| Kyuu said: Lower-mid tier PC's are nowhere near the rumored PS6 specs. And PC prices are increasing a lot more than consoles' because they require a large amount of DDR RAM, a component that doesn't exist in consoles. |
Upper mid-tier (RTX XX60ti - XX70) PCs are probably going to be comparable to the PS6 when it releases, especially if it is delayed. An upper mid-tier PC has cost about $1000 - $1300 since 2020. The price of individual components have shifted (in 2020 there was a GPU crisis; in 2026 it's a ram crisis), but the overall price of such systems have been mostly stable. I bought an RTX 3060ti pre-build PC in 2021 (pre-build because of the GPU shortage) for $1200 and that was in the middle of the GPU crisis induced by GPU crypto-mining. RTX 3060ti's hit about $600 then, separately. Similarly, you can get RTX 5060ti prebuilds for that same price today. A PS5 cost $500 then.
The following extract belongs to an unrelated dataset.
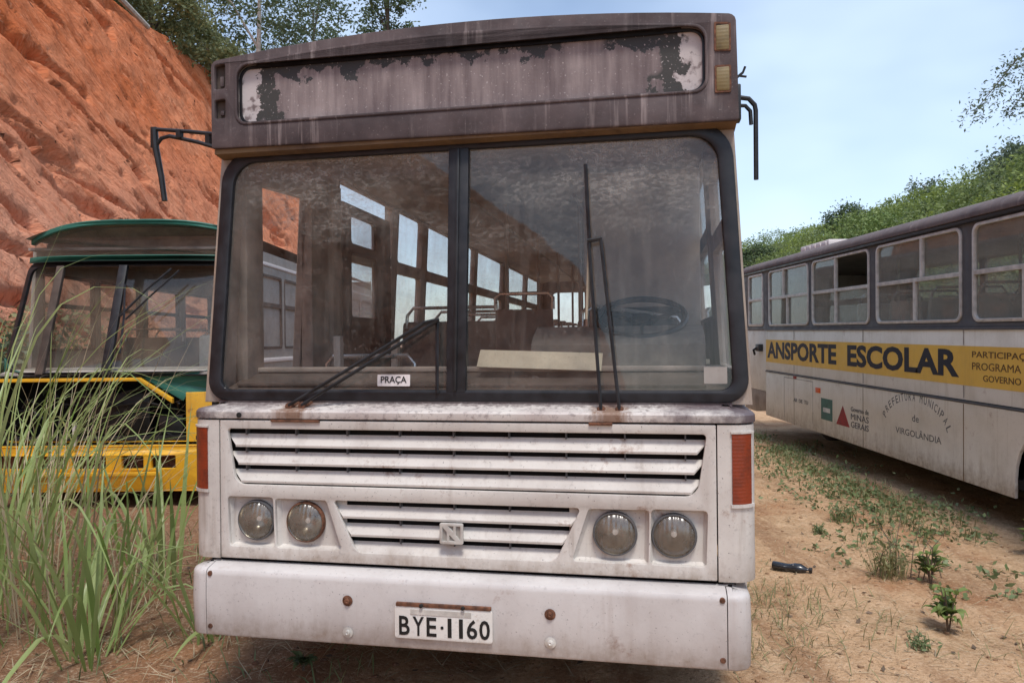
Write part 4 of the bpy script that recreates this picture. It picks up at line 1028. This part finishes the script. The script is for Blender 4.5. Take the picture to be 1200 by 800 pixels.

A PS6 at a hypothetical $700 is a lot closer to the $1000 - $1300 upper-mid range PC, price-wise, than the PS5 was in 2021. So it doesn't sound unreasonable for a $1000-$1300 RTX 6060ti PC to start cutting into a $700 - $800 PS6's sales.
The ram price increases for PC's have mostly been counteracted by the fact that CPUs are a lot cheaper-per-performance than they have been historically. Both Intel and AMD have great mid-tier CPUs, especially when talking about gaming in the $200 - $300 range. GPU's are also a lot lower than they were 5 years ago, even if not as low as they were 15-20 years ago.